■ **Task goal**: Using the entries shown below, output the line containing "Write a Blender", the line containing "S.camera = cam", and every line between them, exactly. Pictures are omitted.

── Stored data ──

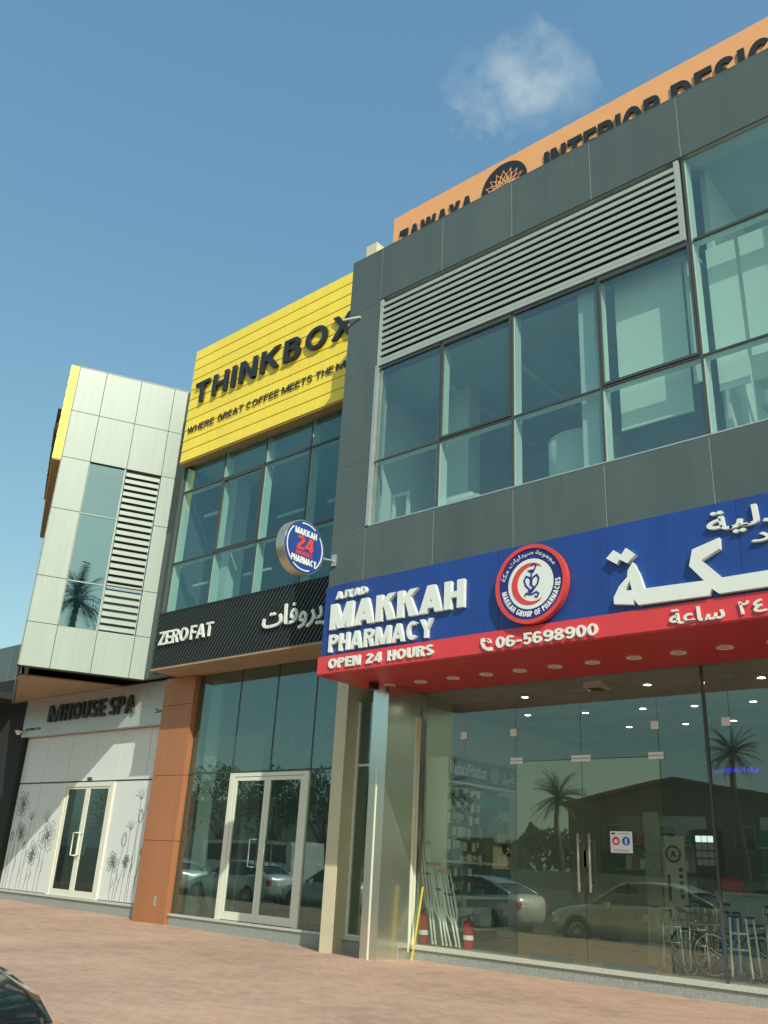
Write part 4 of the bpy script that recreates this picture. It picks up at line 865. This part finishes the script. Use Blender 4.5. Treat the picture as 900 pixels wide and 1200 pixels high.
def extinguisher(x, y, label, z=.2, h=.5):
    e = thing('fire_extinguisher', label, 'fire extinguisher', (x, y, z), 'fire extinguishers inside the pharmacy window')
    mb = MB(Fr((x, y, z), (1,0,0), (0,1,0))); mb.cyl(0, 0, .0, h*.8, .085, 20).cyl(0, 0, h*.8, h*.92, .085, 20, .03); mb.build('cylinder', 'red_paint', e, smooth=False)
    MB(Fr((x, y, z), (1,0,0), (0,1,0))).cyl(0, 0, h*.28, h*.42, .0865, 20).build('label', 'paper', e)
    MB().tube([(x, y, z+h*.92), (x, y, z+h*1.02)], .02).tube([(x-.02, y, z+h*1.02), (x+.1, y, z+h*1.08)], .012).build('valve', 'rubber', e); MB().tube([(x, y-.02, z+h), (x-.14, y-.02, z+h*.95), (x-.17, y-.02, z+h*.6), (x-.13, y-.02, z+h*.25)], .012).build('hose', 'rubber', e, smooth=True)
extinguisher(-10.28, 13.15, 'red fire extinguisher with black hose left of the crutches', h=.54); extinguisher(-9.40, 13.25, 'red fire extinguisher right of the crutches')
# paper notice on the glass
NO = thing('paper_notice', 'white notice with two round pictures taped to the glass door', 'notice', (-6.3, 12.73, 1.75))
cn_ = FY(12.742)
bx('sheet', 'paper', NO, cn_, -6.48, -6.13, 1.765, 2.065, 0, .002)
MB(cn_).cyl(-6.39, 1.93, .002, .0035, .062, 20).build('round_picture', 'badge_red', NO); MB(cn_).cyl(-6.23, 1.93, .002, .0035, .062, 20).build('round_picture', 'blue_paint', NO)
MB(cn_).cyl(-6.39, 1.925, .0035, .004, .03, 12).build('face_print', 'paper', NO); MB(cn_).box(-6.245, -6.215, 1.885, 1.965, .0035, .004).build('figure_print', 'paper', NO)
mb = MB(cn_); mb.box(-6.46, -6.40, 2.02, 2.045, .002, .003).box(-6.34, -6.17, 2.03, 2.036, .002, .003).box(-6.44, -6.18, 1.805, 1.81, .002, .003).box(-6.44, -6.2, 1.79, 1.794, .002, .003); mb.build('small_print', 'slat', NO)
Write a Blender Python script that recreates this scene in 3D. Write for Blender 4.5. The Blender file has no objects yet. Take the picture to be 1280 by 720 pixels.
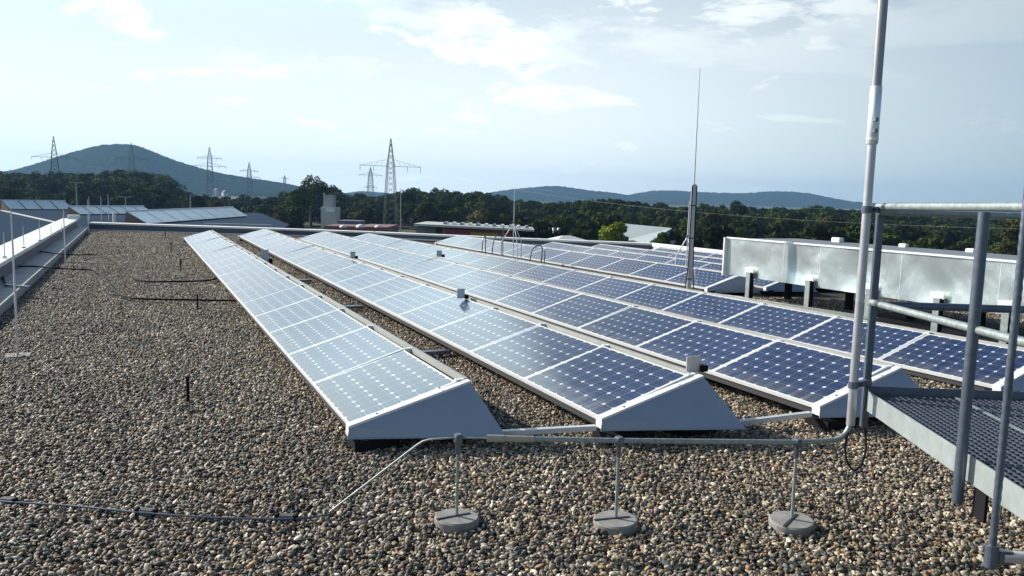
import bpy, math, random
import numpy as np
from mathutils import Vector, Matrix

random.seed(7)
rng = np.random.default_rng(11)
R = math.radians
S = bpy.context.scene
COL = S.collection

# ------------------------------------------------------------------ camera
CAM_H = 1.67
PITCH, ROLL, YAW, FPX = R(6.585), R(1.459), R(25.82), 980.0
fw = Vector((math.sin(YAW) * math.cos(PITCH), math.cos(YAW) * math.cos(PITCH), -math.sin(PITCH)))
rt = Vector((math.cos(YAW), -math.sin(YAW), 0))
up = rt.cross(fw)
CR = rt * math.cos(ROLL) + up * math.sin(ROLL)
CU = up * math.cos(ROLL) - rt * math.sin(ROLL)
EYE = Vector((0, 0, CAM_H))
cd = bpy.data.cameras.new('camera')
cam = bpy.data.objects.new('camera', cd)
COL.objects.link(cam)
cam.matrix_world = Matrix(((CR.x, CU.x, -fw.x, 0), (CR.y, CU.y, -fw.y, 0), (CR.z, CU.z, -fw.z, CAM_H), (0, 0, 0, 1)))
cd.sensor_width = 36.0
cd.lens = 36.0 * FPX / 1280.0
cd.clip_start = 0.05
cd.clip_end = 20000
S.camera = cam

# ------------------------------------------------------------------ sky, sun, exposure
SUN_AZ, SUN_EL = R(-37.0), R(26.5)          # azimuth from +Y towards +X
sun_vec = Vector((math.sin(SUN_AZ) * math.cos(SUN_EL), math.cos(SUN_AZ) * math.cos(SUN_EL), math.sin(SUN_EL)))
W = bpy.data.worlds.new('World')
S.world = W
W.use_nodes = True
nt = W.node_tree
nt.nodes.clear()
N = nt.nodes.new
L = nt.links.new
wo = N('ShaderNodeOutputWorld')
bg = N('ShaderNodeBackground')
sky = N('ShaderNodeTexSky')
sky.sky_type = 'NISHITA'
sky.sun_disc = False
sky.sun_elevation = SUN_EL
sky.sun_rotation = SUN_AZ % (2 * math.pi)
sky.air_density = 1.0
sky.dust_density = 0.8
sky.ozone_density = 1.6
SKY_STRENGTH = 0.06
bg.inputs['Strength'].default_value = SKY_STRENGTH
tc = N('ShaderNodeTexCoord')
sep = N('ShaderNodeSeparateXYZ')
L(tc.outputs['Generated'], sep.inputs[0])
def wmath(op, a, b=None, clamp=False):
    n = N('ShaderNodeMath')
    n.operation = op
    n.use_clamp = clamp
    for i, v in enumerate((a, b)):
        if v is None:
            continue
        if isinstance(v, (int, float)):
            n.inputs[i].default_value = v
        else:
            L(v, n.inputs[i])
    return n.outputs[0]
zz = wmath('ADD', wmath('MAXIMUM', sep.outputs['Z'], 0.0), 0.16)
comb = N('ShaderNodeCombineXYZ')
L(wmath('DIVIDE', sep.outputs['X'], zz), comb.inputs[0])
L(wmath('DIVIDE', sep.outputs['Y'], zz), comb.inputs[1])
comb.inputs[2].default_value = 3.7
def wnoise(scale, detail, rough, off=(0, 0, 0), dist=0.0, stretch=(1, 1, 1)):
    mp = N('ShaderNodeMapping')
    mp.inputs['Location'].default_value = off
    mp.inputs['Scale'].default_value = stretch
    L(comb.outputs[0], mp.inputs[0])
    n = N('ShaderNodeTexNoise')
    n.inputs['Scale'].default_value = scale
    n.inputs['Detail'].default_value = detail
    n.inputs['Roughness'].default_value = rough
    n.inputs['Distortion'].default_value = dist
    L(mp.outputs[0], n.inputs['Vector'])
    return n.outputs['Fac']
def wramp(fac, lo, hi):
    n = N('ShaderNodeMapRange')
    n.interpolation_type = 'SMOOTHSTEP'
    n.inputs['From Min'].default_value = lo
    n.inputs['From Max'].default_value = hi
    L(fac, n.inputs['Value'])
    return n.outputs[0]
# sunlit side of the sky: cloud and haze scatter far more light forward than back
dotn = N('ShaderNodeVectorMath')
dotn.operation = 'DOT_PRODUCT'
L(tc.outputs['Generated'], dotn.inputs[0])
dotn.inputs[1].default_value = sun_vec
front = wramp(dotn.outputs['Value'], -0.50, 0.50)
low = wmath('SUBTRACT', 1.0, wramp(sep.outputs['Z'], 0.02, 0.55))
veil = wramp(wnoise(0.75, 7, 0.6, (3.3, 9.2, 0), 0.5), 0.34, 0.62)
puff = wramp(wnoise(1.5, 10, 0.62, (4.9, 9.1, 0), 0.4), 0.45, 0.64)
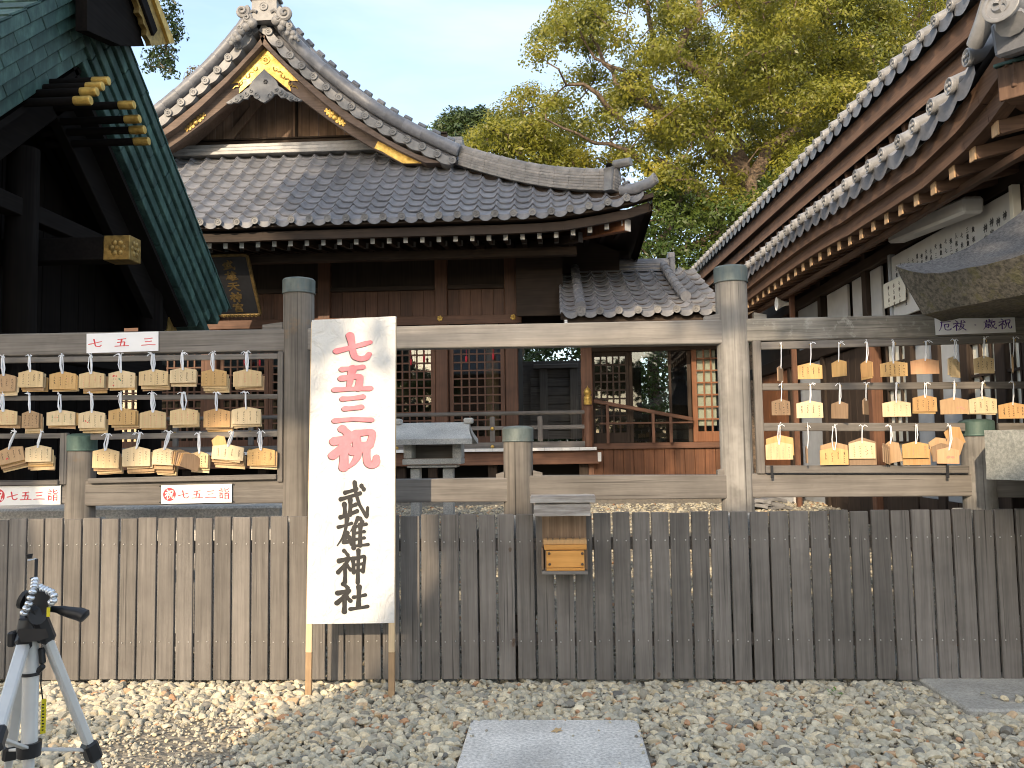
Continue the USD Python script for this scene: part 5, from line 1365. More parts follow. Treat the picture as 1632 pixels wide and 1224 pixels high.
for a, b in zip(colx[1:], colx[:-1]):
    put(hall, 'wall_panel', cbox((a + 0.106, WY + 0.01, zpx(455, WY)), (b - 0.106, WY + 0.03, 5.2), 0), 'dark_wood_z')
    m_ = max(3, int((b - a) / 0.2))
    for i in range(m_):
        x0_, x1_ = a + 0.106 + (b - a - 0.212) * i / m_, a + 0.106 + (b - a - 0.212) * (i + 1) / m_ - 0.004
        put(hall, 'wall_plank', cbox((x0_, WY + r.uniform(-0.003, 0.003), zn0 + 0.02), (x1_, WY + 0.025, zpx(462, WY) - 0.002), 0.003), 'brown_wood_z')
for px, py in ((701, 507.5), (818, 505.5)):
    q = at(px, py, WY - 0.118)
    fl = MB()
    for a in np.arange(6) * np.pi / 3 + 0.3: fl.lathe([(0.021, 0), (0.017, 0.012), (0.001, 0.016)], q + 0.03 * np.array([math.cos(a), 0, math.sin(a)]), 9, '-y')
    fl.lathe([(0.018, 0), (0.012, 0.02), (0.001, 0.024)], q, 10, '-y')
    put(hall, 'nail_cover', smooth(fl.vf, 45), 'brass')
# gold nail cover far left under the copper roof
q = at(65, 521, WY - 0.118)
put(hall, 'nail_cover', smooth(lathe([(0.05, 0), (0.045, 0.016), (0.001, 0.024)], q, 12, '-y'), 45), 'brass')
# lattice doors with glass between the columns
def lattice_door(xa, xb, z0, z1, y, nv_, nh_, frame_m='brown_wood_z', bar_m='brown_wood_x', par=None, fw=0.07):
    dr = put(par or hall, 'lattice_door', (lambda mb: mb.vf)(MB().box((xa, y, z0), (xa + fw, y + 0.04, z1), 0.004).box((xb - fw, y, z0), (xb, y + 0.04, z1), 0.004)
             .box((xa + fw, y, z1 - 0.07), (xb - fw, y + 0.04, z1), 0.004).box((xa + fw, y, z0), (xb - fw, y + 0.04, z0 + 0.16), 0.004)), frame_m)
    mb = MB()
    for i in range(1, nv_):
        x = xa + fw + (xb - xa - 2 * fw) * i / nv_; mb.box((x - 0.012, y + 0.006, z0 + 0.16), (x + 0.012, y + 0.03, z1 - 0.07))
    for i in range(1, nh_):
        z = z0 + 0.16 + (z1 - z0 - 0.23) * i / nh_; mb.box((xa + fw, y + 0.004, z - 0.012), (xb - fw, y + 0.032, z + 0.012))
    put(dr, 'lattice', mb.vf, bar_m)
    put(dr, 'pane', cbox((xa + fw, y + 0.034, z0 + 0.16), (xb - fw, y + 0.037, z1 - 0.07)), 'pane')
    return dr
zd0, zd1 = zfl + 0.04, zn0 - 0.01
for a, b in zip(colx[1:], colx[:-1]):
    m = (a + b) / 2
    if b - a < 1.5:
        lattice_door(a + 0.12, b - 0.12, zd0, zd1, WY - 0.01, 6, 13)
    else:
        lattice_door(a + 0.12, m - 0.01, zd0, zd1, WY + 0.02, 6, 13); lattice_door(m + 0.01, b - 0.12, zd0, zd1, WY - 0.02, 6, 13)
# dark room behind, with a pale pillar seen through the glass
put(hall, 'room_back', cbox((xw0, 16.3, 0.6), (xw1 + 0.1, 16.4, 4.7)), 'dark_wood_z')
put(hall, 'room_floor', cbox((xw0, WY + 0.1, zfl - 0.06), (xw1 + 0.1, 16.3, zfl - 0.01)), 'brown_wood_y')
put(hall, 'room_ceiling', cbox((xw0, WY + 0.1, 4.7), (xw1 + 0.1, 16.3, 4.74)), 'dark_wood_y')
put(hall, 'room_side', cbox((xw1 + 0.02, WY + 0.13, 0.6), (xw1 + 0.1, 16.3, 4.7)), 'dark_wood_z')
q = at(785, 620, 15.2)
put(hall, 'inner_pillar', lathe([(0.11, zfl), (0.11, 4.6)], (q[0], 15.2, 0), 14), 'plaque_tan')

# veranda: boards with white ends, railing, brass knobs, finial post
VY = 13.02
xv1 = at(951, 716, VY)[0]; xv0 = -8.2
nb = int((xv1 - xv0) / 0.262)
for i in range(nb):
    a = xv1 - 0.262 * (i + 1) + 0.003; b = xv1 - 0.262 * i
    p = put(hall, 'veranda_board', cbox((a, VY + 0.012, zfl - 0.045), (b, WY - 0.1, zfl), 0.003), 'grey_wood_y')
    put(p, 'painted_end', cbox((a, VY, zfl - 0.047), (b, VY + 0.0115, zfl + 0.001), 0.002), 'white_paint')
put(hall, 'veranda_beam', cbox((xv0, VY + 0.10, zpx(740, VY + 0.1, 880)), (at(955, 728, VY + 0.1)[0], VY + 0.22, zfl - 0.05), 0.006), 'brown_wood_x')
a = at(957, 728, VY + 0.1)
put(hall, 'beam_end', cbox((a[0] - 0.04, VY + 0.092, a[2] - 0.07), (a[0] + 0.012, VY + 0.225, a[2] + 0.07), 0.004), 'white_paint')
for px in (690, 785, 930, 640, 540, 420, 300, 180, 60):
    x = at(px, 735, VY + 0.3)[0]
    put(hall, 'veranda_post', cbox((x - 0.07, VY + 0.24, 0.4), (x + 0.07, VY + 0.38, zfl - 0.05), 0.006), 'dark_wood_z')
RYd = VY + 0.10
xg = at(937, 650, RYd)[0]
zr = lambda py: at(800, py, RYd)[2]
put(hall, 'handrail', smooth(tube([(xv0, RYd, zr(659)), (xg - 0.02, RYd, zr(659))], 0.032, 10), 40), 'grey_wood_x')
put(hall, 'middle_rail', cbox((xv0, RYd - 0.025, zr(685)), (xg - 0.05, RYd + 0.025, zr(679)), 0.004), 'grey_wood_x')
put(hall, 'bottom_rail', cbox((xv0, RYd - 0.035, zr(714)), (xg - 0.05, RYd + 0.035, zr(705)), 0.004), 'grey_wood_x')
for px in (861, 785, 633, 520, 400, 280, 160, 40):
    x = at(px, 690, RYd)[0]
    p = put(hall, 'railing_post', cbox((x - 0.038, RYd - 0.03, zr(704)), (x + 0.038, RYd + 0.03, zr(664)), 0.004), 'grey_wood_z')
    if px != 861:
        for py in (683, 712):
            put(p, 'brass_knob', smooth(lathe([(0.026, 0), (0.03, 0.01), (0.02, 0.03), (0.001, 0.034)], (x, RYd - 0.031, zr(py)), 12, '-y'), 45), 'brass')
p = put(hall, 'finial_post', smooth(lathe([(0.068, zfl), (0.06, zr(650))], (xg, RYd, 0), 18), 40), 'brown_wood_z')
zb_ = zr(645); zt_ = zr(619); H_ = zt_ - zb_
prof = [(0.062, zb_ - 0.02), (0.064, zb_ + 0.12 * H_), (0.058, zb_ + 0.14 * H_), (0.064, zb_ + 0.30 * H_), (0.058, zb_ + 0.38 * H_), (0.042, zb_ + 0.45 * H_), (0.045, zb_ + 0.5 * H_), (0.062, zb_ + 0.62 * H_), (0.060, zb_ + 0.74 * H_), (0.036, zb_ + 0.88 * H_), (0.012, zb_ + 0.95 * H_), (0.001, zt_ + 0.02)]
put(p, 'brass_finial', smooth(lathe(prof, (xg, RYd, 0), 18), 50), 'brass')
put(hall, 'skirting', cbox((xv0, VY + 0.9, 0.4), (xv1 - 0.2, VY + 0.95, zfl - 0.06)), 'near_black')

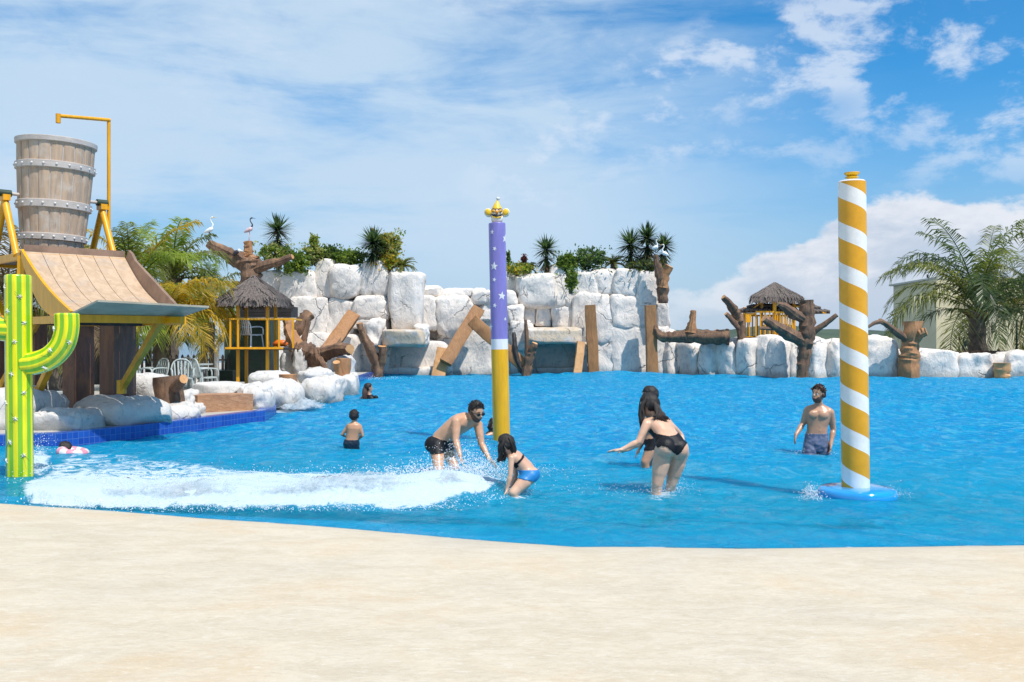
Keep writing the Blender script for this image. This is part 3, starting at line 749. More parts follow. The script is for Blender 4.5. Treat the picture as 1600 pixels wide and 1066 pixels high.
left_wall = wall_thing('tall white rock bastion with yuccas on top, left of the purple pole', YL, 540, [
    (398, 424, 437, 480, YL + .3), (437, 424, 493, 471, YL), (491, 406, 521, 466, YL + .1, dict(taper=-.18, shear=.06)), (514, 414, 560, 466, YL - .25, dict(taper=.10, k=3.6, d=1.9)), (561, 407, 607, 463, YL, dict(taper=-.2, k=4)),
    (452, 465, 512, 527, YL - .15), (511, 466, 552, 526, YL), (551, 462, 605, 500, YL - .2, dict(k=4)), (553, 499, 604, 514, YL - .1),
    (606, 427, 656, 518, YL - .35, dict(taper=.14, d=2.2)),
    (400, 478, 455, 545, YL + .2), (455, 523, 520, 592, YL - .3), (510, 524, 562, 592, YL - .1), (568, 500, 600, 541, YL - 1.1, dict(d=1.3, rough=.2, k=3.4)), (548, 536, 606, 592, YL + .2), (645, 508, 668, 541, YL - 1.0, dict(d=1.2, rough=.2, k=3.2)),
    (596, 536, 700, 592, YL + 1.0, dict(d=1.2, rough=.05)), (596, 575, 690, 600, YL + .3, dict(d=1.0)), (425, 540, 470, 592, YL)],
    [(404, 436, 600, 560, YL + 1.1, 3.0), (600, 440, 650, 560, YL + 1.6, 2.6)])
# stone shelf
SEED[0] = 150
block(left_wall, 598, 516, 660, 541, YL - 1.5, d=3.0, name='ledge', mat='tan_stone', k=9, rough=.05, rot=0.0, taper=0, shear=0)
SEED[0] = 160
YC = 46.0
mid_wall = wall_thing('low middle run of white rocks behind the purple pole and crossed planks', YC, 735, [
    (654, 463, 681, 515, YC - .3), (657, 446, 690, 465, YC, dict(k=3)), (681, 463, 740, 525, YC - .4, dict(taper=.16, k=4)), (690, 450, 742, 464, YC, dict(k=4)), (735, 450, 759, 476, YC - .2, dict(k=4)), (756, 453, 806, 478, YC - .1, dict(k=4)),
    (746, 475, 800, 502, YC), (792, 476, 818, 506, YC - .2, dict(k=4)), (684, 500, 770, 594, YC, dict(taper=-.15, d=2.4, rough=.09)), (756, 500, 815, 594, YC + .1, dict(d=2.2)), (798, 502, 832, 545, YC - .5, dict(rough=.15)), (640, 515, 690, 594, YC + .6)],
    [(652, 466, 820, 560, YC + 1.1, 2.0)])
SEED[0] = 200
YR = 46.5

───

■ **Output**:
Write a Blender Python script that recreates this scene in 3D. Write for Blender 4.5. The Blender file has no objects yet. Take the picture to be 1280 by 720 pixels.
import bpy, math, random
import numpy as np
from mathutils import Vector, Matrix

random.seed(7)
rng = np.random.default_rng(11)
R = math.radians
S = bpy.context.scene
COL = S.collection

# ------------------------------------------------------------------ camera
CAM_H = 1.67
PITCH, ROLL, YAW, FPX = R(6.585), R(1.459), R(25.82), 980.0
fw = Vector((math.sin(YAW) * math.cos(PITCH), math.cos(YAW) * math.cos(PITCH), -math.sin(PITCH)))
rt = Vector((math.cos(YAW), -math.sin(YAW), 0))
up = rt.cross(fw)
CR = rt * math.cos(ROLL) + up * math.sin(ROLL)
CU = up * math.cos(ROLL) - rt * math.sin(ROLL)
EYE = Vector((0, 0, CAM_H))
cd = bpy.data.cameras.new('camera')
cam = bpy.data.objects.new('camera', cd)
COL.objects.link(cam)
cam.matrix_world = Matrix(((CR.x, CU.x, -fw.x, 0), (CR.y, CU.y, -fw.y, 0), (CR.z, CU.z, -fw.z, CAM_H), (0, 0, 0, 1)))
cd.sensor_width = 36.0
cd.lens = 36.0 * FPX / 1280.0
cd.clip_start = 0.05
cd.clip_end = 20000
S.camera = cam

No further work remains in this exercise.